● Stored data
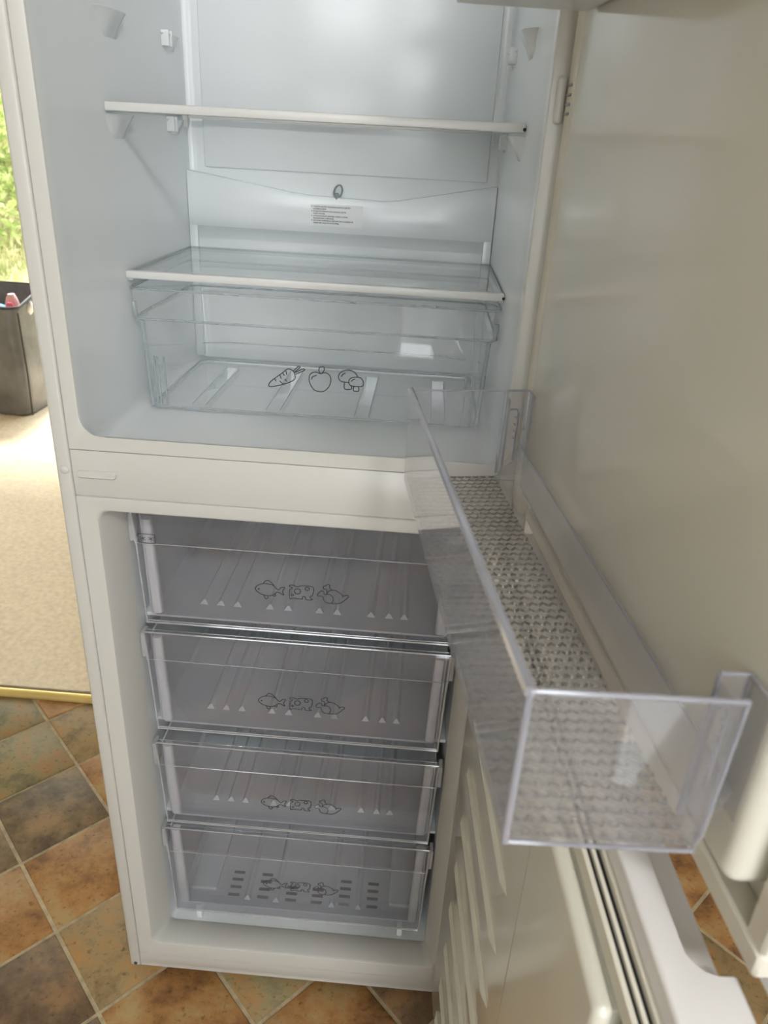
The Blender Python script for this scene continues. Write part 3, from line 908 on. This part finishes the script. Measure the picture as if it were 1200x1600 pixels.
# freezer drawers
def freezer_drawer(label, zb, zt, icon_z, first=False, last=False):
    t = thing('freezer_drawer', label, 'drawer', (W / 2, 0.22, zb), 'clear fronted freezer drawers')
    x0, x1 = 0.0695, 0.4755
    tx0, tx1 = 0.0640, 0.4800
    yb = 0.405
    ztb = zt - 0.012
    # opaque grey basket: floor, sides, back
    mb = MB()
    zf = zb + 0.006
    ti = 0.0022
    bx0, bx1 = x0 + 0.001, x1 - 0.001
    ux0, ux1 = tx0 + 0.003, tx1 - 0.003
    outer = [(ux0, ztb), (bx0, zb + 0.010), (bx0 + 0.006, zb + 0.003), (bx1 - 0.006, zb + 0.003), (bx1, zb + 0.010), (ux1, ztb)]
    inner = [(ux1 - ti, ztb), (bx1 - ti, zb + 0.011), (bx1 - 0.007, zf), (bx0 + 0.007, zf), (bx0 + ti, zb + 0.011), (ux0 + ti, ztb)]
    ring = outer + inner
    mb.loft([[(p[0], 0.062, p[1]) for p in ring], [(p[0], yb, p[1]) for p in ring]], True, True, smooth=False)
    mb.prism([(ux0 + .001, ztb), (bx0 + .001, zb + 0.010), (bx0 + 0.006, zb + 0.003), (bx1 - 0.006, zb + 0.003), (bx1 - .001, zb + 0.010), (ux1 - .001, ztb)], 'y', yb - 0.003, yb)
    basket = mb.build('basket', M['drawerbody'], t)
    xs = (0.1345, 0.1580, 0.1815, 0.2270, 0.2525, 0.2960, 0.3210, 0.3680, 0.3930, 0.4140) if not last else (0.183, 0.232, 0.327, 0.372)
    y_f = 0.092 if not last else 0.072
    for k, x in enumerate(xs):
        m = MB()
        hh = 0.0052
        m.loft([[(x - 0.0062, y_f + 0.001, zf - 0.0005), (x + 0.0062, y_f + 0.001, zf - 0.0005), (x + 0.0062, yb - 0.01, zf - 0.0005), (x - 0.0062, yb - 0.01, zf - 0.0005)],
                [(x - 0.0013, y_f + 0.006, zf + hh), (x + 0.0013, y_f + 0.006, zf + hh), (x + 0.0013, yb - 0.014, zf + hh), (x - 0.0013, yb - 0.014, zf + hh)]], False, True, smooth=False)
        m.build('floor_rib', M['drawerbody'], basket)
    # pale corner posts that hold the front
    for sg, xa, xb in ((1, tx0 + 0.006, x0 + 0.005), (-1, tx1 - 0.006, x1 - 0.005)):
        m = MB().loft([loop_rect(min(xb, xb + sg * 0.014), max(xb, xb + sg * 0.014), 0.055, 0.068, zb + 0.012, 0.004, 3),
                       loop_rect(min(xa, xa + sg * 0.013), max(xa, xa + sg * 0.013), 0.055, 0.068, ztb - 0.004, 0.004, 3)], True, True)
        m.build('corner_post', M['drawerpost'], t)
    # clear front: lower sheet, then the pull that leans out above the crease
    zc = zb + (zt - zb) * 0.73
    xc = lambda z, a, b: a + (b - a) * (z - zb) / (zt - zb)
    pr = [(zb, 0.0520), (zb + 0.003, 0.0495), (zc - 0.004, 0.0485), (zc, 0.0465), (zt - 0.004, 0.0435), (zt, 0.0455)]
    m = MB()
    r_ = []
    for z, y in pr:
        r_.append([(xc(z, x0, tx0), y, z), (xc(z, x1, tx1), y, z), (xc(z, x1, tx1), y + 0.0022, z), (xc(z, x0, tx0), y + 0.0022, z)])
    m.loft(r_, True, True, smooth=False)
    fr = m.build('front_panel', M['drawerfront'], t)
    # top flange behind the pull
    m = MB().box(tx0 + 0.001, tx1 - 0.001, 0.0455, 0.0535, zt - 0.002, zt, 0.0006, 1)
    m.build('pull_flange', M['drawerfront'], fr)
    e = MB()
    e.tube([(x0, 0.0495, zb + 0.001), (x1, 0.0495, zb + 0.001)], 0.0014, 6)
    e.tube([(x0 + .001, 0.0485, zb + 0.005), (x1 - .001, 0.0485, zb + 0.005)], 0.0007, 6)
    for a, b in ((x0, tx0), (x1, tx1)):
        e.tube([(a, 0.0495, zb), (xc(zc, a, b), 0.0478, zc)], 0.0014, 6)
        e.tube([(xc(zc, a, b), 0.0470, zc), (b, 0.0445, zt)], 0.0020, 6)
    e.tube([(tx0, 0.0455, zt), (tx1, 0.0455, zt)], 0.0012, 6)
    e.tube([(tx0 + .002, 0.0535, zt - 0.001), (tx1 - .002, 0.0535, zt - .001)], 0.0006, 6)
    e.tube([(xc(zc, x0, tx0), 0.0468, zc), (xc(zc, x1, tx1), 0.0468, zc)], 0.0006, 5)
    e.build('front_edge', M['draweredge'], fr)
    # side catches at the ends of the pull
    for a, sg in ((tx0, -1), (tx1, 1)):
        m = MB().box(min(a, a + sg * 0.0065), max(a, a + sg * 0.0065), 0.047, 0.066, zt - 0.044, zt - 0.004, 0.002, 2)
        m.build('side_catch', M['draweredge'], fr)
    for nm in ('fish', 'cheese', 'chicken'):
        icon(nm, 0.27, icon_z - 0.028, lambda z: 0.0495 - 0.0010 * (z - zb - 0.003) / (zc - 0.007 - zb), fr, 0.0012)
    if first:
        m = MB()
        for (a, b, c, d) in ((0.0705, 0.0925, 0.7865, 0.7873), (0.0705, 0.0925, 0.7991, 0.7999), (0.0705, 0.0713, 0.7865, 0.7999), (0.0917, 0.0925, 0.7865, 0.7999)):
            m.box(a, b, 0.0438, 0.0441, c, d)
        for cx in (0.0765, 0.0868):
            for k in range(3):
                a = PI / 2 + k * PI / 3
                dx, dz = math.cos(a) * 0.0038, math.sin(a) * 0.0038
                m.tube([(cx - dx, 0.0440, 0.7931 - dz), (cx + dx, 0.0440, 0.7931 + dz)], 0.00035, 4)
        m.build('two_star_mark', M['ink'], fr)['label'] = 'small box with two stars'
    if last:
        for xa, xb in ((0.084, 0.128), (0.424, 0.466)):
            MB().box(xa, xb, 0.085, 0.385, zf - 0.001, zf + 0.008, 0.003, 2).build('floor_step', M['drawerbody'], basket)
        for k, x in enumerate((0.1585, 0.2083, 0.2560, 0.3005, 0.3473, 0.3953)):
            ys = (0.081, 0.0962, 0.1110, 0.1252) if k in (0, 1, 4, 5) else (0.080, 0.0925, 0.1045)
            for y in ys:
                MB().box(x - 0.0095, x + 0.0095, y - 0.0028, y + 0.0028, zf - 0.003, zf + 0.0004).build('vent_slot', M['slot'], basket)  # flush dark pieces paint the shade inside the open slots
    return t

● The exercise
Send back the data above word for word, with the pictures left out.

● Worked answer
The Blender Python script for this scene continues. Write part 3, from line 908 on. This part finishes the script. Measure the picture as if it were 1200x1600 pixels.
# freezer drawers
def freezer_drawer(label, zb, zt, icon_z, first=False, last=False):
    t = thing('freezer_drawer', label, 'drawer', (W / 2, 0.22, zb), 'clear fronted freezer drawers')
    x0, x1 = 0.0695, 0.4755
    tx0, tx1 = 0.0640, 0.4800
    yb = 0.405
    ztb = zt - 0.012
    # opaque grey basket: floor, sides, back
    mb = MB()
    zf = zb + 0.006
    ti = 0.0022
    bx0, bx1 = x0 + 0.001, x1 - 0.001
    ux0, ux1 = tx0 + 0.003, tx1 - 0.003
    outer = [(ux0, ztb), (bx0, zb + 0.010), (bx0 + 0.006, zb + 0.003), (bx1 - 0.006, zb + 0.003), (bx1, zb + 0.010), (ux1, ztb)]
    inner = [(ux1 - ti, ztb), (bx1 - ti, zb + 0.011), (bx1 - 0.007, zf), (bx0 + 0.007, zf), (bx0 + ti, zb + 0.011), (ux0 + ti, ztb)]
    ring = outer + inner
    mb.loft([[(p[0], 0.062, p[1]) for p in ring], [(p[0], yb, p[1]) for p in ring]], True, True, smooth=False)
    mb.prism([(ux0 + .001, ztb), (bx0 + .001, zb + 0.010), (bx0 + 0.006, zb + 0.003), (bx1 - 0.006, zb + 0.003), (bx1 - .001, zb + 0.010), (ux1 - .001, ztb)], 'y', yb - 0.003, yb)
    basket = mb.build('basket', M['drawerbody'], t)
    xs = (0.1345, 0.1580, 0.1815, 0.2270, 0.2525, 0.2960, 0.3210, 0.3680, 0.3930, 0.4140) if not last else (0.183, 0.232, 0.327, 0.372)
    y_f = 0.092 if not last else 0.072
    for k, x in enumerate(xs):
        m = MB()
        hh = 0.0052
        m.loft([[(x - 0.0062, y_f + 0.001, zf - 0.0005), (x + 0.0062, y_f + 0.001, zf - 0.0005), (x + 0.0062, yb - 0.01, zf - 0.0005), (x - 0.0062, yb - 0.01, zf - 0.0005)],
                [(x - 0.0013, y_f + 0.006, zf + hh), (x + 0.0013, y_f + 0.006, zf + hh), (x + 0.0013, yb - 0.014, zf + hh), (x - 0.0013, yb - 0.014, zf + hh)]], False, True, smooth=False)
        m.build('floor_rib', M['drawerbody'], basket)
    # pale corner posts that hold the front
    for sg, xa, xb in ((1, tx0 + 0.006, x0 + 0.005), (-1, tx1 - 0.006, x1 - 0.005)):
        m = MB().loft([loop_rect(min(xb, xb + sg * 0.014), max(xb, xb + sg * 0.014), 0.055, 0.068, zb + 0.012, 0.004, 3),
                       loop_rect(min(xa, xa + sg * 0.013), max(xa, xa + sg * 0.013), 0.055, 0.068, ztb - 0.004, 0.004, 3)], True, True)
        m.build('corner_post', M['drawerpost'], t)
    # clear front: lower sheet, then the pull that leans out above the crease
    zc = zb + (zt - zb) * 0.73
    xc = lambda z, a, b: a + (b - a) * (z - zb) / (zt - zb)
    pr = [(zb, 0.0520), (zb + 0.003, 0.0495), (zc - 0.004, 0.0485), (zc, 0.0465), (zt - 0.004, 0.0435), (zt, 0.0455)]
    m = MB()
    r_ = []
    for z, y in pr:
        r_.append([(xc(z, x0, tx0), y, z), (xc(z, x1, tx1), y, z), (xc(z, x1, tx1), y + 0.0022, z), (xc(z, x0, tx0), y + 0.0022, z)])
    m.loft(r_, True, True, smooth=False)
    fr = m.build('front_panel', M['drawerfront'], t)
    # top flange behind the pull
    m = MB().box(tx0 + 0.001, tx1 - 0.001, 0.0455, 0.0535, zt - 0.002, zt, 0.0006, 1)
    m.build('pull_flange', M['drawerfront'], fr)
    e = MB()
    e.tube([(x0, 0.0495, zb + 0.001), (x1, 0.0495, zb + 0.001)], 0.0014, 6)
    e.tube([(x0 + .001, 0.0485, zb + 0.005), (x1 - .001, 0.0485, zb + 0.005)], 0.0007, 6)
    for a, b in ((x0, tx0), (x1, tx1)):
        e.tube([(a, 0.0495, zb), (xc(zc, a, b), 0.0478, zc)], 0.0014, 6)
        e.tube([(xc(zc, a, b), 0.0470, zc), (b, 0.0445, zt)], 0.0020, 6)
    e.tube([(tx0, 0.0455, zt), (tx1, 0.0455, zt)], 0.0012, 6)
    e.tube([(tx0 + .002, 0.0535, zt - 0.001), (tx1 - .002, 0.0535, zt - .001)], 0.0006, 6)
    e.tube([(xc(zc, x0, tx0), 0.0468, zc), (xc(zc, x1, tx1), 0.0468, zc)], 0.0006, 5)
    e.build('front_edge', M['draweredge'], fr)
    # side catches at the ends of the pull
    for a, sg in ((tx0, -1), (tx1, 1)):
        m = MB().box(min(a, a + sg * 0.0065), max(a, a + sg * 0.0065), 0.047, 0.066, zt - 0.044, zt - 0.004, 0.002, 2)
        m.build('side_catch', M['draweredge'], fr)
    for nm in ('fish', 'cheese', 'chicken'):
        icon(nm, 0.27, icon_z - 0.028, lambda z: 0.0495 - 0.0010 * (z - zb - 0.003) / (zc - 0.007 - zb), fr, 0.0012)
    if first:
        m = MB()
        for (a, b, c, d) in ((0.0705, 0.0925, 0.7865, 0.7873), (0.0705, 0.0925, 0.7991, 0.7999), (0.0705, 0.0713, 0.7865, 0.7999), (0.0917, 0.0925, 0.7865, 0.7999)):
            m.box(a, b, 0.0438, 0.0441, c, d)
        for cx in (0.0765, 0.0868):
            for k in range(3):
                a = PI / 2 + k * PI / 3
                dx, dz = math.cos(a) * 0.0038, math.sin(a) * 0.0038
                m.tube([(cx - dx, 0.0440, 0.7931 - dz), (cx + dx, 0.0440, 0.7931 + dz)], 0.00035, 4)
        m.build('two_star_mark', M['ink'], fr)['label'] = 'small box with two stars'
    if last:
        for xa, xb in ((0.084, 0.128), (0.424, 0.466)):
            MB().box(xa, xb, 0.085, 0.385, zf - 0.001, zf + 0.008, 0.003, 2).build('floor_step', M['drawerbody'], basket)
        for k, x in enumerate((0.1585, 0.2083, 0.2560, 0.3005, 0.3473, 0.3953)):
            ys = (0.081, 0.0962, 0.1110, 0.1252) if k in (0, 1, 4, 5) else (0.080, 0.0925, 0.1045)
            for y in ys:
                MB().box(x - 0.0095, x + 0.0095, y - 0.0028, y + 0.0028, zf - 0.003, zf + 0.0004).build('vent_slot', M['slot'], basket)  # flush dark pieces paint the shade inside the open slots
    return t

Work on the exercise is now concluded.